Indeed, one of the biggest gripes about the IPO process is that investment banks tend to price shares too low in order to reward big money managers like T. Rowe Price and Fidelity. “This is the equivalent to Grab doing an IPO, and selling shares for $10 that jumped to $15,” Ritter said.

Why Grab went public through a SPAC

Altimeter Growth shares have climbed to $15 from $13.95 before the deal was announced, suggesting stock market investors like the merger. Grab is unlike any company in the US or Europe. It started out in 2012 as a ride-hailing service and has morphed into a sort of a Southeast Asian digital conglomerate: Users can also order food, groceries, or tap into financial services through the app, which the company says has more than 214 million downloads.
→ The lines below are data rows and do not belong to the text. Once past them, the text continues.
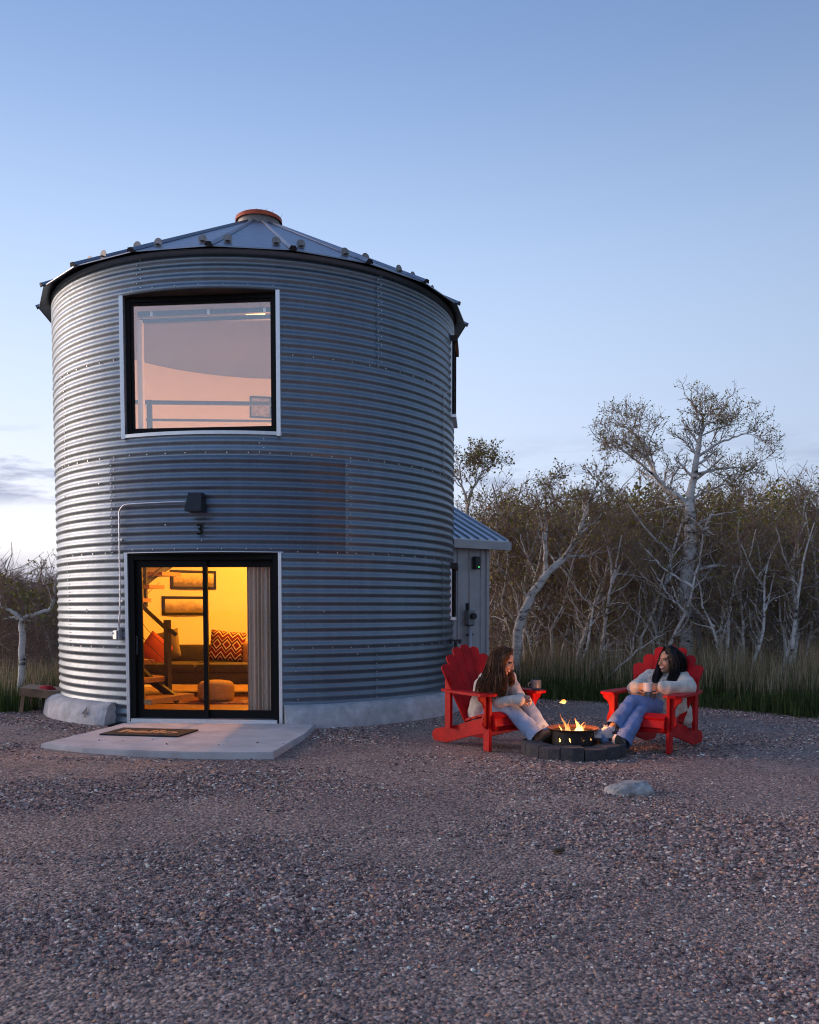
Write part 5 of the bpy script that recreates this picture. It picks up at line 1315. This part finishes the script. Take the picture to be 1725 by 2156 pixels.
def sneaker(an_, toe, heel, upv):
    an_, toe, heel = V3(an_), V3(toe), V3(heel); d = (toe - heel).normalized(); up = V3(upv); up = (up - d * up.dot(d)).normalized(); la = d.cross(up)
    rm = Matrix(((d.x, la.x, up.x), (d.y, la.y, up.y), (d.z, la.z, up.z))); Ln = (toe - heel).length
    mb = MB(); mb.cone(an_, heel + up * .045 + d * .02, .038, .040); mb.cone(heel + up * .03 + d * .02, heel + d * Ln * .5 + up * .030, .036, .037); mb.cone(heel + d * Ln * .5 + up * .030, toe + up * .012 - d * .03, .036, .029); mb.cone(an_ + d * .01, heel + d * Ln * .55 + up * .035, .032, .030)
    sn = skin_over('sneaker', mb, [M['canvas']], B, .0055, 3, .45)
    def outline(g, n=22):
        o_ = []
        for t in np.linspace(0, 2 * math.pi, n, endpoint=False):
            u = .5 - .5 * math.cos(t); w = (.036 + .010 * math.sin(math.pi * u * .8)) * (1 if True else 0)
            o_.append((u * (Ln + .035) - .018, g * math.sin(t) * (w + .002)))
        return o_
    def plate(nm, off, th, g, m):
        c = heel + up * off - B.location
        Mx = Matrix(((d.x, la.x, up.x, c.x), (d.y, la.y, up.y, c.y), (d.z, la.z, up.z, c.z), (0, 0, 0, 1)))
        MB().prism(outline(g), th, Mx).build(nm, m, B, smooth=50)
    plate('sneaker_sole', -.004, .026, 1.0, M['whitesole']); plate('sneaker_tread', -.019, .006, .93, M['tread'])
    for i in range(4):
        p = heel + d * (Ln * .42 + .020 * i) + up * (.072 - .009 * i) - B.location
        MB().tube([p - la * .022, p + up * .006, p + la * .022], .0045, 6).build('lace', M['whitesole'], B)
    ls = heel + d * Ln * .40 + up * .082 - B.location
    for s in (-1, 1): MB().tube([ls, ls + la * s * .025 + up * .018, ls + la * s * .035 - up * .004, ls + la * s * .010], .0035, 6).build('lace_bow', M['whitesole'], B)
sneaker(anL, pt(1.695, 8.265, .176), pt(1.872, 8.372, .160), (-.1, .0, 1)); sneaker(anR, pt(1.850, 8.135, .190), pt(1.925, 8.215, .050), (-.55, .0, .75))
mb = MB(); mb.cone(anL + (knL - anL).normalized() * .07, anL - V3((0, 0, .02)), .038, .036); skin_over('sock', mb, [mat('grey_sock', (.10, .075, .075), .9, 0, .3, 50)], B, .006, 2, .4)
hm2 = hairmat('black_hair', (.006, .005, .005, 1), (.020, .013, .011, 1), .38)
mb = MB(); mb.ell(hc + Rm @ V3((0, -.036, .036)), (.090, .098, .092), Rm, 24); mb.ell(hc + Rm @ V3((0, -.06, -.04)), (.085, .078, .10), Rm, 20); mb.ell(hc + Rm @ V3((-.058, -.022, .0)), (.036, .062, .095), Rm, 18)
# near side is her left (-x in head space)
gA = [hc + Rm @ V3((-.01, .0, .122)), hc + Rm @ V3((-.085, .0, .05)), hc + Rm @ V3((-.092, -.01, -.05)), pt(2.565, 8.775, .70), pt(2.515, 8.735, .62), pt(2.470, 8.70, .545)]
gB = [hc + Rm @ V3((0, -.04, .12)), hc + Rm @ V3((-.07, -.09, .03)), hc + Rm @ V3((-.075, -.10, -.08)), pt(2.615, 8.84, .70)]
gC = [hc + Rm @ V3((.01, .0, .12)), hc + Rm @ V3((.085, .0, .03)), hc + Rm @ V3((.088, .0, -.06)), pt(2.405, 8.845, .68), pt(2.385, 8.79, .61), pt(2.375, 8.76, .55)]
rs = (.03, .035, .042, .044, .040, .024)
for gg, k in ((gA, 1.0), (gB, 1.1), (gC, .85)):
    for i in range(len(gg) - 1): mb.cone(gg[i], gg[i + 1], rs[i] * k, rs[i + 1] * k)
skin_over('hair', mb, [hm2], B, .008, 5, .5, .006, 26, seed=16)
strands('hair_strands', B, [(gA, [.03, .035, .045, .05, .046, .03], .42), (gB, [.03, .055, .06, .05], .28), (gC, [.03, .032, .036, .042, .04, .026], .30)], 650, hm2, 31, .0045, .016)['kind'] = 'stuff'
# ------------------------------------------------------------------ trees
_f, _p, _h = 1908.0, R_(3.2), 1.34
def at(px, py, Y):
    """real point at distance Y seen in a direction"""
    b = -(py - (1280 + _f * math.tan(_p))) / _f; a = (px - 862.5) / _f
    ry = math.cos(_p) + b * math.sin(_p); rz = -math.sin(_p) + b * math.cos(_p)
    return (a * Y / ry, Y, _h + rz * Y / ry)

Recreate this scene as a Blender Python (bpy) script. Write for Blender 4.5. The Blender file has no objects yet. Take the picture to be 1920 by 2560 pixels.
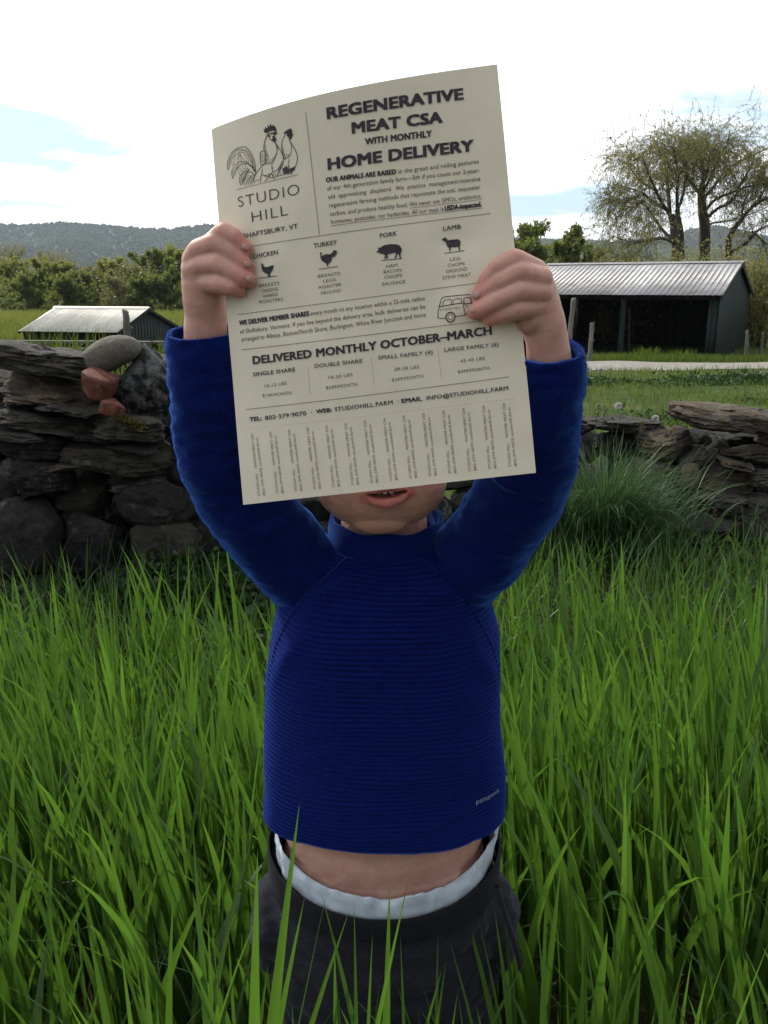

The combined company will trade under the ticker GRAB when the transaction is completed in the coming months

Grab says it has a major tailwind as online penetration in Southeast Asia, with a population twice that of the US, accelerates. The company claims its addressable market will triple from 2020 to more than $180 billion in 2025.

There are some advantages to Grab going public via SPAC. For example, it gives investors certainty about Grab’s valuation, said Adam Birnbaum, executive director at GP Bullhound. The SPAC market, which is more speculative in nature, may be a good fit for such a unique company, which resembles Uber, Deliveroo, and Citigroup put together and is perhaps harder to value. “This is the kind of company that lends itself to the SPAC market,” Birnbaum said.